COXING
Inside Oxford
A season with OUBC
Words: Alannah Burdess
These words are dedicated to the 2022 Oxford University Boat Club squad.
“Strokeside tap it, bowside back it down.”Spinning into place in the marshalling area of Upper Thames Autumn Head, my heart in my mouth, recalling the race plan I’d made the night before to keep myself calm – this was the scene of my first race with Oxford University Boat Club, seven months ago. If you had told me even six weeks before that day that I’d be coxing for OUBC, let alone racing with them, I’d have looked at you in utter disbelief.
It is nearly a year now since I first began coxing and entered the world of rowing. What started as giving rowing a go because it’s Oxford and everyone does it at least once, has turned into 40 hours of training a week and a competitive hunger I’ve never felt before – all in less time than it takes Charlie Elwes to rig a boat. It was in a moment of slight madness that I emailed head coach Sean Bowden about trialling. What it might be like to train with a squad of elite male rowers as the only girl, and a novice to boot, didn’t even cross my mind. It’s a moment of madness I don’t regret in the slightest.

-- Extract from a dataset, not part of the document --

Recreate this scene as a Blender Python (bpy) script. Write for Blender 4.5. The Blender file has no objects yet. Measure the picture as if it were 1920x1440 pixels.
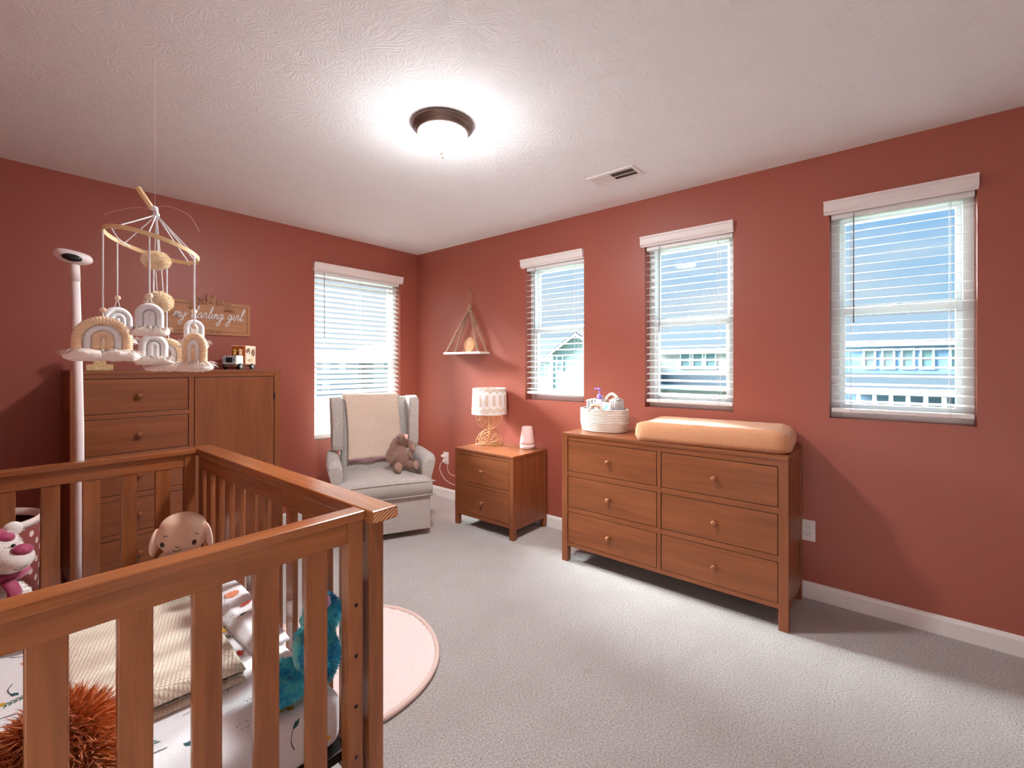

Above Alannah Burdess, Oxford University Boat Club cox
The training this squad does is gruelling, not just physically, but emotionally and mentally as well. All for one goal – winning The Boat Race. The 16 minutes and 42 seconds of complete physical exertion we witnessed on 3rd April is the culmination of hundreds of hours of training and sacrifice – and that’s only counting the six months of that season, not the years it took to get to OUBC in the first place. To succeed on that one day takes more than physical strength and good technique; your soul must want it more than anything.